National Recognition
Byron educators describe the flipped classroom as just one example of the continuous improvement process guiding the high school. Five teachers have been given small stipends to serve as data coaches, leading the efforts to collect, analyze, and interpret test data. "We won't let a student fail," says Principal Duffy. If students fall below 70 percent proficiency in a course, they are "invited" to a mandatory support study hall at lunchtime, staffed by teachers who choose to be lunchtime tutors rather than cafeteria monitors. 

"We want to go from maximizing learning opportunities to maximizing learning," Duffy says. Math mastery at Byron High has jumped from 29.9 percent in 2006 to 73.8 percent in 2011, according to the Minnesota Comprehensive Assessments.
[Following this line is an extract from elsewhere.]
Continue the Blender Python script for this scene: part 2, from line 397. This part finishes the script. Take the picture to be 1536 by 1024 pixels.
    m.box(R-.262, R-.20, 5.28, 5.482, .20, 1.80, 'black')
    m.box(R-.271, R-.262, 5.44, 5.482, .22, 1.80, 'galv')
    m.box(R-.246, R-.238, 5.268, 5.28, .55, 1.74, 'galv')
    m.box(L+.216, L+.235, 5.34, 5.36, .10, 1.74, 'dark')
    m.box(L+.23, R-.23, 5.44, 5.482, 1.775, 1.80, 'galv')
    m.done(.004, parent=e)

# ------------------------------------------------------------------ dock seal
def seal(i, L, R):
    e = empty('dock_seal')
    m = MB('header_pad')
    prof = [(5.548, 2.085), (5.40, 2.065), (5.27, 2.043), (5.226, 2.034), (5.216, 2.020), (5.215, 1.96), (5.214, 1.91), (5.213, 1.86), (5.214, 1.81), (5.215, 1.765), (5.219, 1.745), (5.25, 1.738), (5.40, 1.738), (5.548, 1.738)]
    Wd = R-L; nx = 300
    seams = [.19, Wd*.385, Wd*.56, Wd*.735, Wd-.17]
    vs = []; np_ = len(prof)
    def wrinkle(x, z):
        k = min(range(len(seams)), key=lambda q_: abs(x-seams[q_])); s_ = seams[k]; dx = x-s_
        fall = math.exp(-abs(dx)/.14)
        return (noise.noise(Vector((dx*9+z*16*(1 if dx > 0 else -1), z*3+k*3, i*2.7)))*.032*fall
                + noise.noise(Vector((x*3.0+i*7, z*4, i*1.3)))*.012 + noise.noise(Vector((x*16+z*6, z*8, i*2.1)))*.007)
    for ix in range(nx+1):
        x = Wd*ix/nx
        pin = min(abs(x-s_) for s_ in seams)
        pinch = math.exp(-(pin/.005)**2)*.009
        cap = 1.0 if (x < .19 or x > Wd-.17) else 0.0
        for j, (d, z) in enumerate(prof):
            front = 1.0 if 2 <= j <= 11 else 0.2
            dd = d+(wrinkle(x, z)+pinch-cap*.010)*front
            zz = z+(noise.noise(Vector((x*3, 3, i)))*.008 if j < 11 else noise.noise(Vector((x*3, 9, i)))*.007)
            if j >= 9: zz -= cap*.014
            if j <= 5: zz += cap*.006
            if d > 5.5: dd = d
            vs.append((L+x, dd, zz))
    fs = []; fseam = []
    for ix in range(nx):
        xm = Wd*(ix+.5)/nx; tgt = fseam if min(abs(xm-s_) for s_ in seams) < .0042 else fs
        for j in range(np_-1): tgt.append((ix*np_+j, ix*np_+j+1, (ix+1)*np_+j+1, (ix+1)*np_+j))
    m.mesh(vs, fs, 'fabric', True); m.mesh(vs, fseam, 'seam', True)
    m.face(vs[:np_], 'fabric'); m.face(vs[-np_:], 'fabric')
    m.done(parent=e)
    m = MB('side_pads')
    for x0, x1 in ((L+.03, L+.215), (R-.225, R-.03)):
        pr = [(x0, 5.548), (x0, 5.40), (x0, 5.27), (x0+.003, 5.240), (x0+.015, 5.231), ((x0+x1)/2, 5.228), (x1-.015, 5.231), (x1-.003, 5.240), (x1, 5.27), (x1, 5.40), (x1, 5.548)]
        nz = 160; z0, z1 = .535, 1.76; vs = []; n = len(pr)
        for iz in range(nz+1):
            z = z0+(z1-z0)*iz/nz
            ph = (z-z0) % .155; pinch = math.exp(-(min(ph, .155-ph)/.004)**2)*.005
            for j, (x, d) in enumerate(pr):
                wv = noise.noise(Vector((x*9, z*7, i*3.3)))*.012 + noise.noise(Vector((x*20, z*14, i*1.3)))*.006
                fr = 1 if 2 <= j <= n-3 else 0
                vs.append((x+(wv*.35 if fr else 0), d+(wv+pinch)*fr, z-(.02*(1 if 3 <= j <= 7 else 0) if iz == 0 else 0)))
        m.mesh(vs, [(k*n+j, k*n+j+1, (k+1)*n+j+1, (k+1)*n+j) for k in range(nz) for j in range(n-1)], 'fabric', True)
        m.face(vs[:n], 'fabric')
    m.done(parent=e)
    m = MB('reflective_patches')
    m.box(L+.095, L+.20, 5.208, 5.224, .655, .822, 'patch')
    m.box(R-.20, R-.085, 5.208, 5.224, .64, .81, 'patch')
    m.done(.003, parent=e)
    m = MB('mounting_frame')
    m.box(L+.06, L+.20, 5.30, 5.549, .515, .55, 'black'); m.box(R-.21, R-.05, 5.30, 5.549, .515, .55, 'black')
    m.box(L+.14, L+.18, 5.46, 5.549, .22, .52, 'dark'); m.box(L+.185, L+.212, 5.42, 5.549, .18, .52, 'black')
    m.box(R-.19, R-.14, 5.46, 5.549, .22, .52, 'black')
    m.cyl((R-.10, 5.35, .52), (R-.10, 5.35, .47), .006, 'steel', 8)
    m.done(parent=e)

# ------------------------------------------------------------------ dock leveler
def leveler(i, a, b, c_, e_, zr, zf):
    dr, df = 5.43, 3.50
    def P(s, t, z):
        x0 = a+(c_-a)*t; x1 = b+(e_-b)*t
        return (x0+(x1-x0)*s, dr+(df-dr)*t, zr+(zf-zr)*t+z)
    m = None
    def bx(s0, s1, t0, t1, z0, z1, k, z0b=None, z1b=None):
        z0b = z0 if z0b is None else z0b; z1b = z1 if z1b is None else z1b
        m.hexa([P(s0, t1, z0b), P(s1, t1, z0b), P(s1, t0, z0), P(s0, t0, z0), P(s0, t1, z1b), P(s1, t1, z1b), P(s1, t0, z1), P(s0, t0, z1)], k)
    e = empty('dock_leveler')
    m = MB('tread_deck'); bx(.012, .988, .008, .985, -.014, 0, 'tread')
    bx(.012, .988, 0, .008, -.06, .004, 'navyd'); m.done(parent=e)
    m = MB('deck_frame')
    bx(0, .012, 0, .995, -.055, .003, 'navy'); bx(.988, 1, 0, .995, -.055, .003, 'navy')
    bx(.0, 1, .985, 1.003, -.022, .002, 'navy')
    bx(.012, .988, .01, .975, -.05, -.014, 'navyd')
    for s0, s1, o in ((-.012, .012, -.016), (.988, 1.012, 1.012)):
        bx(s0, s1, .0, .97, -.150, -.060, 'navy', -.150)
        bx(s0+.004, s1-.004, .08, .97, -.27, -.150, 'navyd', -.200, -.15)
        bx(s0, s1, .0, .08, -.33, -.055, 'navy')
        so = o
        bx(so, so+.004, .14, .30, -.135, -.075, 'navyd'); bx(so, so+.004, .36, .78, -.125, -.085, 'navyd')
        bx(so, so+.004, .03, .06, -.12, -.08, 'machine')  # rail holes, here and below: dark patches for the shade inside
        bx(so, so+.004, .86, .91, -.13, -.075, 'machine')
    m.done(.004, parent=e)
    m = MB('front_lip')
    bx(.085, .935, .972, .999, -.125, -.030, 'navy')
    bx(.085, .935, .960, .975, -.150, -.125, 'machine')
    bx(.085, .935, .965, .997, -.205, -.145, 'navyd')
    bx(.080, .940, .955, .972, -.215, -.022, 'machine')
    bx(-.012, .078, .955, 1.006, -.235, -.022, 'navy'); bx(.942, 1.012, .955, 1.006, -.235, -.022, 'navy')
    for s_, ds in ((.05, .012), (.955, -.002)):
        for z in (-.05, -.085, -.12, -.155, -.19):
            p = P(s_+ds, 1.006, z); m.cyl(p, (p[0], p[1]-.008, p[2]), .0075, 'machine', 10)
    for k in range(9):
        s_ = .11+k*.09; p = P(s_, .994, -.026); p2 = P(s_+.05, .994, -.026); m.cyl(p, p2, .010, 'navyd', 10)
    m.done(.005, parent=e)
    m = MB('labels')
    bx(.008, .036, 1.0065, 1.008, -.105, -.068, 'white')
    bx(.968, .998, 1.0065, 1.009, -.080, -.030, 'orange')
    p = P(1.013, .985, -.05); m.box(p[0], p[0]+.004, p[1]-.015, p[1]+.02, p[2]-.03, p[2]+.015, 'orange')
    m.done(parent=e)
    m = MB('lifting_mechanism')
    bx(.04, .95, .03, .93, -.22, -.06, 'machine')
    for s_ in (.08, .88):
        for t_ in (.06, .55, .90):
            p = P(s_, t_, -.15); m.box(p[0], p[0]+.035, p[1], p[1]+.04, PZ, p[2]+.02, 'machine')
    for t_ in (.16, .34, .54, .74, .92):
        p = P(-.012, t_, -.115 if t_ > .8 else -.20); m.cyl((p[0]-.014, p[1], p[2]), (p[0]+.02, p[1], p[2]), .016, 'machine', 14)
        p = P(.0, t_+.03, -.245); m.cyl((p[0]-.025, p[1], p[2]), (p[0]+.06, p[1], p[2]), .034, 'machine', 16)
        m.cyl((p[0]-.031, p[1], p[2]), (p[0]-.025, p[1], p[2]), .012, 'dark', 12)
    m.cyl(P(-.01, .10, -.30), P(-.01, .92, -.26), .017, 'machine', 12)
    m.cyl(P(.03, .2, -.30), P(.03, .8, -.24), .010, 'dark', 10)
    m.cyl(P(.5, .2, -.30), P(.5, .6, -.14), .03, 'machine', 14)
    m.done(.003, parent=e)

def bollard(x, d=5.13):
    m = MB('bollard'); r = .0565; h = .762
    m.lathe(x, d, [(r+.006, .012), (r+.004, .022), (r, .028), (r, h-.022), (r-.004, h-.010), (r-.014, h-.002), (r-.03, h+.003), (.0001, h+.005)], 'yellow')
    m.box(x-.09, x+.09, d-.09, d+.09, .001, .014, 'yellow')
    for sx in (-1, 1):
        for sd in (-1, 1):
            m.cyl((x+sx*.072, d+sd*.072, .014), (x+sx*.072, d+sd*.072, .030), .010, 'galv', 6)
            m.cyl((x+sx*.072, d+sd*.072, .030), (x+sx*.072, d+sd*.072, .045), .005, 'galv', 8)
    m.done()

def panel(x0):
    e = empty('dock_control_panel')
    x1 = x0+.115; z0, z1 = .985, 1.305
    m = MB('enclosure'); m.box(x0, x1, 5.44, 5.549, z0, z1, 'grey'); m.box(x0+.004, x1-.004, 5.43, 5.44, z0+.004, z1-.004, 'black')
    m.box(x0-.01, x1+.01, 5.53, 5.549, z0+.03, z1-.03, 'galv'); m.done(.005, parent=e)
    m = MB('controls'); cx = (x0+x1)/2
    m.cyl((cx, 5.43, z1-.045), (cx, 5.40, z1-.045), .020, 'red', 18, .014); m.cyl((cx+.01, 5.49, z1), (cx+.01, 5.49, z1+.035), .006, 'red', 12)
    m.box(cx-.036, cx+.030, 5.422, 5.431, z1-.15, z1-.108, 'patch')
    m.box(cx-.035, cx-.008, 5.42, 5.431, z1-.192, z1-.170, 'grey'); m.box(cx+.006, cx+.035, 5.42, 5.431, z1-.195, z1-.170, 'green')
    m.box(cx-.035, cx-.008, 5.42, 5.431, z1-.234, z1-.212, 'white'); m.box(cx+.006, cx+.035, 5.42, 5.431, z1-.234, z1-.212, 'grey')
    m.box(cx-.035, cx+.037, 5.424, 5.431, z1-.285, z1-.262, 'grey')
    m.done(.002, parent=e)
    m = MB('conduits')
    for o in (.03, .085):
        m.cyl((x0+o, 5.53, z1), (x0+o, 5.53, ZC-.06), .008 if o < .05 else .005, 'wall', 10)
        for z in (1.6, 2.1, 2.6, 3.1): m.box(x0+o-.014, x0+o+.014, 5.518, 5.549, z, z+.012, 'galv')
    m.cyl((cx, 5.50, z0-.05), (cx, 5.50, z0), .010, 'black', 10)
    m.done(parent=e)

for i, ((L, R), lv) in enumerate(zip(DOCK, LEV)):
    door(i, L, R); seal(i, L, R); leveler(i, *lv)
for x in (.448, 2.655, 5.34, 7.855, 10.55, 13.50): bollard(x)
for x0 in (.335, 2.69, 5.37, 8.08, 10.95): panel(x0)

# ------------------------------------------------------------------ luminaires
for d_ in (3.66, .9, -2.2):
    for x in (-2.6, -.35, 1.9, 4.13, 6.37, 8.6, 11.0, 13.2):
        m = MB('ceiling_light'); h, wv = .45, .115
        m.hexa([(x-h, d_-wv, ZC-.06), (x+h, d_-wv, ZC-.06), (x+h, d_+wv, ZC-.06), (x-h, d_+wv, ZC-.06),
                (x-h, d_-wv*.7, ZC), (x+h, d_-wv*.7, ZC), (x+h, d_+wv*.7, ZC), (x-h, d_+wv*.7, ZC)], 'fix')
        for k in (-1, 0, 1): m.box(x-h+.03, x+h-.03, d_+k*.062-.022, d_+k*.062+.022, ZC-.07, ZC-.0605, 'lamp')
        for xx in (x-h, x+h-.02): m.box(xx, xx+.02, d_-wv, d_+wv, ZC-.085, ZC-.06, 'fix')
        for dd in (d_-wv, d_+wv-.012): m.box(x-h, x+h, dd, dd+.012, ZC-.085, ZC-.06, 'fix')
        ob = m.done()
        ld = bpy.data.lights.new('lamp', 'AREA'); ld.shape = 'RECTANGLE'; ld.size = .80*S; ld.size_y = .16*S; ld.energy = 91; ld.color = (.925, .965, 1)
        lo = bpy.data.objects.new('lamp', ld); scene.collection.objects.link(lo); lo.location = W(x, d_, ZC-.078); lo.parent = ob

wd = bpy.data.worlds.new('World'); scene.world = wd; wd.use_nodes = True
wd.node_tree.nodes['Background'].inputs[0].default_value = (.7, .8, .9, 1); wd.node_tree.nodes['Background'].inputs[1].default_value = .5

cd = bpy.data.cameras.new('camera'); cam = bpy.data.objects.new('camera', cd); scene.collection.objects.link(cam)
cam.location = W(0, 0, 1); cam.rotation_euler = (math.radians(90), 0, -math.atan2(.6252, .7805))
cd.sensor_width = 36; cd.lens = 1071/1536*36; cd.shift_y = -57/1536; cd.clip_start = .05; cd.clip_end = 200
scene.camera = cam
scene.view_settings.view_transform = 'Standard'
ACT scores have risen from an average composite score of 21.2 (on a scale of 36) in 2006 to 24.5 in 2011. This school year, 86.6 percent of Byron's seniors will have completed four or more credits of math. 

In 2010, Byron was selected as a National Blue Ribbon School by the US Department of Education. In September 2011, Byron was honored as Intel's "School of Distinction" for high school mathematics. "Raising expectations for everyone--teachers and students--was at the heart of our continuous improvement process," Duffy says.

Success and innovation are contagious. Other Byron teachers are watching the math department, and are eager to adopt the flipped classroom model in their courses. The Byron community seems to be listening too. In November, by a 61 percent margin, citizens gave the school district a vote of confidence that translates into a $546,294 operating levy per year for the next six years. It's a Cinderella story that bears repeating in other schools and districts.